At the end of his introductory remarks, Justice said he has made public education a centerpiece of his administration and noted that he has a teaching certificate.

“I am absolutely all in on education. All in,” Justice said. “I’ve been there, I’ve shown it, I’ve said judge me by my deeds.

“Now if you choose to respond to somebody that’s a politician that’s running through the streets that didn’t stand with you any more than I can fly through the sky then you’re being dumb bunnies. If you stand with somebody who absolutely has shown how much he loves you, I won’t let you down.”

“Dumb bunny” is part of Justice’s vocabulary. He called himself a dumb bunny during his most recent State of the State address when he realized forgot to introduce Supreme Court justices.

“And I — just as I glanced this way, I just — I thought, well, how — what a dumb bunny am I? We’ve got all of our Justices here,” Justice said. 

The phrase also came up last year as he campaigned for a road bond package.

“If you don’t pass this roads thing, we will be cursed forever as being dumb bunnies,” Justice told a crowd just a couple of days before the statewide vote on the road bond.

The dumb bunnies theme has taken on a life of its own during the teachers strike, though. A whole section of the crowd at a statewide rally outside the Capitol last Saturday was dressed as bunnies.

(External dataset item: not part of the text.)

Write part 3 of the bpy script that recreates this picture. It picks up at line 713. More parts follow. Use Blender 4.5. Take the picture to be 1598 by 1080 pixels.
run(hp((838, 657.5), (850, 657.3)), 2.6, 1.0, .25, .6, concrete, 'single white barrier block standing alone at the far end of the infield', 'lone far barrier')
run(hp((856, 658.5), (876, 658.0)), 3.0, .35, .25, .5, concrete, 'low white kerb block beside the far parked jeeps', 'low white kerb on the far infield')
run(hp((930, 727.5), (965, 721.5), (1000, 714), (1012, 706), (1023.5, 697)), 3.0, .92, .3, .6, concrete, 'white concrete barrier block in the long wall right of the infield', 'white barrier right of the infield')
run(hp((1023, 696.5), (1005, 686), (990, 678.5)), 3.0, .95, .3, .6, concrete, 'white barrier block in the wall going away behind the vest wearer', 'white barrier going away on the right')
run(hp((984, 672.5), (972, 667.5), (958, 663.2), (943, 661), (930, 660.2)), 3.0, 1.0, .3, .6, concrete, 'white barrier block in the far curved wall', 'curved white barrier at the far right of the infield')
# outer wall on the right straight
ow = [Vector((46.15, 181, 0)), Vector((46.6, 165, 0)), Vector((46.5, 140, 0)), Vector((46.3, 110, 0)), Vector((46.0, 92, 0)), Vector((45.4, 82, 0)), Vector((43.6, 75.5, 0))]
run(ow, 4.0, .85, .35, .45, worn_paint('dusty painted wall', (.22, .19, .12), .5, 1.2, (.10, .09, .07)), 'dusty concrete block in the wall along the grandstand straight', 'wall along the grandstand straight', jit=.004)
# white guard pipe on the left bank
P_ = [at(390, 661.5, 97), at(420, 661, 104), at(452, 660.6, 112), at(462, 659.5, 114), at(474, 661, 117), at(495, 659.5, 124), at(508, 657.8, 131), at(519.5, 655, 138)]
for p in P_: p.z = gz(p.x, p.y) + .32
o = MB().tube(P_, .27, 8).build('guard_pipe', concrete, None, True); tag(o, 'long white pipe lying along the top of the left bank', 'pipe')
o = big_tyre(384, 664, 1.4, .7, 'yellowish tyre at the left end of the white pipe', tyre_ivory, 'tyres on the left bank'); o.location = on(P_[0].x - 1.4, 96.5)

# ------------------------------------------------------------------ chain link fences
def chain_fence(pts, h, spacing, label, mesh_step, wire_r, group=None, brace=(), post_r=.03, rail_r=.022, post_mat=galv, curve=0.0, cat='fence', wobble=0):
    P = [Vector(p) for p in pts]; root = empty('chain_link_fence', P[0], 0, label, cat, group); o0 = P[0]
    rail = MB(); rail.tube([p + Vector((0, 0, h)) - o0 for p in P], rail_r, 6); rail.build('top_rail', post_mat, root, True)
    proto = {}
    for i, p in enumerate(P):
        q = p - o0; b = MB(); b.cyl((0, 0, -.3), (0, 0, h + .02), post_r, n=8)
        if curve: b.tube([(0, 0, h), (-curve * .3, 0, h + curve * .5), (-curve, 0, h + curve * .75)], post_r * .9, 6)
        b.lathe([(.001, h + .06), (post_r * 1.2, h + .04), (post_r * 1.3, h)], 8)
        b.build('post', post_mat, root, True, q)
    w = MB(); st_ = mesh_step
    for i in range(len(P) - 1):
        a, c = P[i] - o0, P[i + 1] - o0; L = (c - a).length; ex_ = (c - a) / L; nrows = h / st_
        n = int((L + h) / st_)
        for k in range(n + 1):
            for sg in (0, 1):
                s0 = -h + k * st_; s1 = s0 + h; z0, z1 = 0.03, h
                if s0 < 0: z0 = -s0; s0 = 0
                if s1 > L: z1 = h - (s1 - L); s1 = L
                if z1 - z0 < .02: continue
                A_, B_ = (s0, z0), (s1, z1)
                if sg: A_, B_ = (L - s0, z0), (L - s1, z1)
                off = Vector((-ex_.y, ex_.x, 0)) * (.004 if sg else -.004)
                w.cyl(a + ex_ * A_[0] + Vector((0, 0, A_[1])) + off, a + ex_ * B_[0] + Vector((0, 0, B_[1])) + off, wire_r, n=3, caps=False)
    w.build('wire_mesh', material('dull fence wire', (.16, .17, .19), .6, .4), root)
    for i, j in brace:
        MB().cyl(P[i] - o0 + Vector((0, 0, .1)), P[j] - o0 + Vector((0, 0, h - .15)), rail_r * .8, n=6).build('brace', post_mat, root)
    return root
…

“We’re voters and he needs to see that we mean business and this is to show who the real dumb bunny is for not supporting PEIA,” said Danielle Harris, a Fayette County teacher who rallied at the Capitol with a sign that featured an image of Justice with bunny ears.

One day at the Capitol last week, someone even brought a dog with bunny ears. And a costumed bunny was at the front of the Senate chamber on Friday, rallying with chanting teachers. A companion costumed figure was dressed as a bear, a reference to Justice’s occasional description of himself as a grizzly bear.

Last week, several teachers from Logan County — where Justice made his comment at the town hall — were dressed in T-shirts describing themselves as “Dumb Bunny Club.” They also wore the signature bunny ears.

“Who wants to be called dumb bunnies?” said Brittany Slazo, a middle school teacher in Logan County.

At least 5,100 teachers poured into the Capitol last Thursday. About 4,000 were estimated to have been inside the Capitol on Friday.

West Virginia teachers and service personnel have called for the statewide walkout to continue this Monday, so more large crowds are expected at the Capitol. Others will be protesting outside their local schools.

“I participated in the strike in 1990, and at that time we stayed out until it was solved — although I was anticipating the rolling walkout, which I’m fine with as well,” said Machelle Seibert, a teacher in Randolph County.

“It’s very hard for teachers to not be with their kids in the classroom. We wouldn’t be doing this if it were not crucial.”

Justice was elected as a Democrat in 2016 with solid support from teachers unions.

That affinity seems to have worn off.

“Because he’s a liar, a backstabber,” said Turley, one of the teachers who wore bunny ears last week. “He won’t be in office again.”